• Given request: Select every line containing the word "polygons" from the material, and copy those lines.

• Data segment:
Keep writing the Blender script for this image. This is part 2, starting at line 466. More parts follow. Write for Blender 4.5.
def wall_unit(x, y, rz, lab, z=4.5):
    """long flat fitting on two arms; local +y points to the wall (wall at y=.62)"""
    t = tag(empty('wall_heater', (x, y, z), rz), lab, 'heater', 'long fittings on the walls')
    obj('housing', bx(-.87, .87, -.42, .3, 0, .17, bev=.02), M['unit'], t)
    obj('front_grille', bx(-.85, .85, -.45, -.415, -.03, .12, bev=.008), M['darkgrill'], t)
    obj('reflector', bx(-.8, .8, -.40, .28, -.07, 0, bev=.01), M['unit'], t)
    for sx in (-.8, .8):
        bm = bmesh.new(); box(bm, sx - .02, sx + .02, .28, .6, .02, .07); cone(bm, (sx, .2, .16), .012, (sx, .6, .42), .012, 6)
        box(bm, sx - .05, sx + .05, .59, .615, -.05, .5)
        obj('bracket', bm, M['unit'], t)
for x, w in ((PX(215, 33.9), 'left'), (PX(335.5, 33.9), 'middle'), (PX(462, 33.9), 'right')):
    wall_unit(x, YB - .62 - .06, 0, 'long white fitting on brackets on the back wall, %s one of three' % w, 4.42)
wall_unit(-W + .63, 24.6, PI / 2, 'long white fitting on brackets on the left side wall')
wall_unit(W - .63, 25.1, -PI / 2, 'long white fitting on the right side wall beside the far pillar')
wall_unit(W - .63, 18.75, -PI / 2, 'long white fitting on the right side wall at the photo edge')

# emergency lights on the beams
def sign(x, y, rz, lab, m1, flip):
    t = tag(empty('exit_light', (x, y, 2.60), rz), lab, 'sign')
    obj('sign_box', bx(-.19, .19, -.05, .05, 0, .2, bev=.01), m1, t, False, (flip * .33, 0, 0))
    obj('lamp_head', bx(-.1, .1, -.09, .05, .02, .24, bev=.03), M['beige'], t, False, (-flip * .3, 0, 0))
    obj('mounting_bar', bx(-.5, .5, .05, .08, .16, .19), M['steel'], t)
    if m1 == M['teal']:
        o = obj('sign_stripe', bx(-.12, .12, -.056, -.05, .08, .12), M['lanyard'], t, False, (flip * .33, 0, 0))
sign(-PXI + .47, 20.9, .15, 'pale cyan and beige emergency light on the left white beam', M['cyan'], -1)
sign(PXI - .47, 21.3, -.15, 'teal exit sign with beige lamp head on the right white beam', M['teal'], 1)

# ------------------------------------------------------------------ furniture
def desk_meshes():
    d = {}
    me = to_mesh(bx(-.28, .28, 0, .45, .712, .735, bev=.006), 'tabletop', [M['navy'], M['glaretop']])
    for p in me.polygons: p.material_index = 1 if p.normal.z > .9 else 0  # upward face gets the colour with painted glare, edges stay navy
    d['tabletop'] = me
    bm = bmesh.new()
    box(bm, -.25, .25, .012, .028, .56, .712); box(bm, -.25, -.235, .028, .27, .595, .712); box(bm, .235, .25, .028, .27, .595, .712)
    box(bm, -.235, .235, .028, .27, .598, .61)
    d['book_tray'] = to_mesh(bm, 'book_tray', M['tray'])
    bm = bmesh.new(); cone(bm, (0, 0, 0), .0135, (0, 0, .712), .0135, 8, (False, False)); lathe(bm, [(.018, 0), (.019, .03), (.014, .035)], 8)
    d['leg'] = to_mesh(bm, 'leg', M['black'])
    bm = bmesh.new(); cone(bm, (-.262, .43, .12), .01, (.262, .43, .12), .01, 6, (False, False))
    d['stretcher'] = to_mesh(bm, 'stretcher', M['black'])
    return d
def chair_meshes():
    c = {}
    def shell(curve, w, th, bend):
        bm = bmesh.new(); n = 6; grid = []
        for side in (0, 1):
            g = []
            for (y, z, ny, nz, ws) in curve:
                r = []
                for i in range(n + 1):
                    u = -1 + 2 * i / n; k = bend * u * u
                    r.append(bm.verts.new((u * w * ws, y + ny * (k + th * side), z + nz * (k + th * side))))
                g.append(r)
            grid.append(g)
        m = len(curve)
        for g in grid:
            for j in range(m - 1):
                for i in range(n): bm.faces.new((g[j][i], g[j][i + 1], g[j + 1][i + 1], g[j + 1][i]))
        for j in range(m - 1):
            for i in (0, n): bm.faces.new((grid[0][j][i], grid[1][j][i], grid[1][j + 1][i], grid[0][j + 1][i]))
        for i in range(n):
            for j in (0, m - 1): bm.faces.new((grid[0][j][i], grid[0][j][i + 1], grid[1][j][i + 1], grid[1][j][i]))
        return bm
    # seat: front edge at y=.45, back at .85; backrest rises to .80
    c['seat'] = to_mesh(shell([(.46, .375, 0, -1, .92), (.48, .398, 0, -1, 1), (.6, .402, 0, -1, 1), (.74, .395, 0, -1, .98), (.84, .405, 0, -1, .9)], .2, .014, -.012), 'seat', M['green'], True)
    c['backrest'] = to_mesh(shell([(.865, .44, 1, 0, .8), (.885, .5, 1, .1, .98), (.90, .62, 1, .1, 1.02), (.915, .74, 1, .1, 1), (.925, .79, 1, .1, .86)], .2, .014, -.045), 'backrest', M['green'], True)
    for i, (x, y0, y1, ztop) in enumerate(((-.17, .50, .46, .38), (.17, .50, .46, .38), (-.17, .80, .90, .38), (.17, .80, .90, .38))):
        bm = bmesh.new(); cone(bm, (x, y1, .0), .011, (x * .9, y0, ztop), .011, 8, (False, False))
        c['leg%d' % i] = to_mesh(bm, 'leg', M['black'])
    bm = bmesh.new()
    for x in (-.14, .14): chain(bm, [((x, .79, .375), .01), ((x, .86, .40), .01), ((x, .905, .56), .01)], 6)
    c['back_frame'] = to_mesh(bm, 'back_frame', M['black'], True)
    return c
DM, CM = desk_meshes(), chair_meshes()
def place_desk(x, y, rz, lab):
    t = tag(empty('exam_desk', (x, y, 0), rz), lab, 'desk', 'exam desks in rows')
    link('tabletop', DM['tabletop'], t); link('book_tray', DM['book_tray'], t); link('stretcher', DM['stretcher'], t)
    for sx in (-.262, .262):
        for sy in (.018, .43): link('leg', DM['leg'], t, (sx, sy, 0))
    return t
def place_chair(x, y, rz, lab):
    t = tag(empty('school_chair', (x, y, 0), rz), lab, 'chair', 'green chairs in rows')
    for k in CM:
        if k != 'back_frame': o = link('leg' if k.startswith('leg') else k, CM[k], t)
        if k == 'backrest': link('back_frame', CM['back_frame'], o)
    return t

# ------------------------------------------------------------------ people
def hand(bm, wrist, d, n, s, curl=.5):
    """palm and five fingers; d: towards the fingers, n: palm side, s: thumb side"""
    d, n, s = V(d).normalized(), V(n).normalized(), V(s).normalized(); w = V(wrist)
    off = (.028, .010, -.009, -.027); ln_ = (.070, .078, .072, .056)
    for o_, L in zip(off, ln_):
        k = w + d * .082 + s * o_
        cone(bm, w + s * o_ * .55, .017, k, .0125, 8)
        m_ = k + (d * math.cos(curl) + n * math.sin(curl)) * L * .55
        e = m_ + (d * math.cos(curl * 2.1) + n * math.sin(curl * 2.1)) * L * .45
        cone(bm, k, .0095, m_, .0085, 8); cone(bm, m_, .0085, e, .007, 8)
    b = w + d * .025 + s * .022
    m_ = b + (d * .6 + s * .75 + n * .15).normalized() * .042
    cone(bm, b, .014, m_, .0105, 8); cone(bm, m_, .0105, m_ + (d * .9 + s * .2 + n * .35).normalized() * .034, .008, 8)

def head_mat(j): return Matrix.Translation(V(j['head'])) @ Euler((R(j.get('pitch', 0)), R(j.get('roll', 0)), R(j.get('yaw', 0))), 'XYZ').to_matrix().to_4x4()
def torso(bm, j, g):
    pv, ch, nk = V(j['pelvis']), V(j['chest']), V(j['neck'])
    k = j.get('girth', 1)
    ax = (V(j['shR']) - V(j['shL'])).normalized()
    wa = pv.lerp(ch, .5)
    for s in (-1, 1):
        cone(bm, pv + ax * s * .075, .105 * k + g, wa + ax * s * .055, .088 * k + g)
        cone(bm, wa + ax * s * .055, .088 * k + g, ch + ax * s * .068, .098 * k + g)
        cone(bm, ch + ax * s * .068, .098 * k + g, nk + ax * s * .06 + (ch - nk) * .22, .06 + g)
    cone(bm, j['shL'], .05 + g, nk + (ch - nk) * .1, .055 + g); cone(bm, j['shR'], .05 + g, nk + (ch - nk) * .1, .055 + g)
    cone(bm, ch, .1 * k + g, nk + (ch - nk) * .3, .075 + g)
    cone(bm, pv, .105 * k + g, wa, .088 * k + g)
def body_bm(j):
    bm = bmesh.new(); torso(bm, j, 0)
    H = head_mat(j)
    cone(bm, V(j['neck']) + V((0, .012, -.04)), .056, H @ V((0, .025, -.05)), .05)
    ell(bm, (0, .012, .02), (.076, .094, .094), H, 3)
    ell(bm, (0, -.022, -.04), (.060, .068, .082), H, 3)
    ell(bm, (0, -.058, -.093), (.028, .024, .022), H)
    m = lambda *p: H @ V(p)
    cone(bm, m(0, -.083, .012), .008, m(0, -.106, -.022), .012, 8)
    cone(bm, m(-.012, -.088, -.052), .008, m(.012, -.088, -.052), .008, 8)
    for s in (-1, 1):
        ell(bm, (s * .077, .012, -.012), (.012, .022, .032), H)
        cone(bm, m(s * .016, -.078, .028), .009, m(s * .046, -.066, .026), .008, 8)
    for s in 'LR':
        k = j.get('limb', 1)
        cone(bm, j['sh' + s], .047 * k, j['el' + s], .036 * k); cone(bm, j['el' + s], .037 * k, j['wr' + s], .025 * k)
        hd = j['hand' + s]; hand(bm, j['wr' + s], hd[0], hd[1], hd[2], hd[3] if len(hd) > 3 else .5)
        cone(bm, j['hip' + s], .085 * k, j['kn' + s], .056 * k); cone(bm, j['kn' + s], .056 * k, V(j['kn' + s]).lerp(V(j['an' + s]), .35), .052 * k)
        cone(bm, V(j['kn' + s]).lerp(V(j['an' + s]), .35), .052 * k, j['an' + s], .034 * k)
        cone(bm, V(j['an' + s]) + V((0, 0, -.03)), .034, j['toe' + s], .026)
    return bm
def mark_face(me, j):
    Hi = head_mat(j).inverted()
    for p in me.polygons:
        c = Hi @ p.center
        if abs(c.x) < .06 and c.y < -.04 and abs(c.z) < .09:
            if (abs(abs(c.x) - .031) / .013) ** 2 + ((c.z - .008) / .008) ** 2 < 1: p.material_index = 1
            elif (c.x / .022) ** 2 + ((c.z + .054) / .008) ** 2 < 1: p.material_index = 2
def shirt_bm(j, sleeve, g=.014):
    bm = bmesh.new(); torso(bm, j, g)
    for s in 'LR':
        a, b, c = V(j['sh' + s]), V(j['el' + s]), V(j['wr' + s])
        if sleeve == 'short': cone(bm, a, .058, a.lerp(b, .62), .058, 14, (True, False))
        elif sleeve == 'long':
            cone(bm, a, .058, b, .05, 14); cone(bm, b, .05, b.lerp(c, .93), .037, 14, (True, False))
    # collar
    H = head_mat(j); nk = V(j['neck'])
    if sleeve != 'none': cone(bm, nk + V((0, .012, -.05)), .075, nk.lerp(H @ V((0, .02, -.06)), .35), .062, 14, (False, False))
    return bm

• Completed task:
    for p in me.polygons: p.material_index = 1 if p.normal.z > .9 else 0  # upward face gets the colour with painted glare, edges stay navy
    for p in me.polygons:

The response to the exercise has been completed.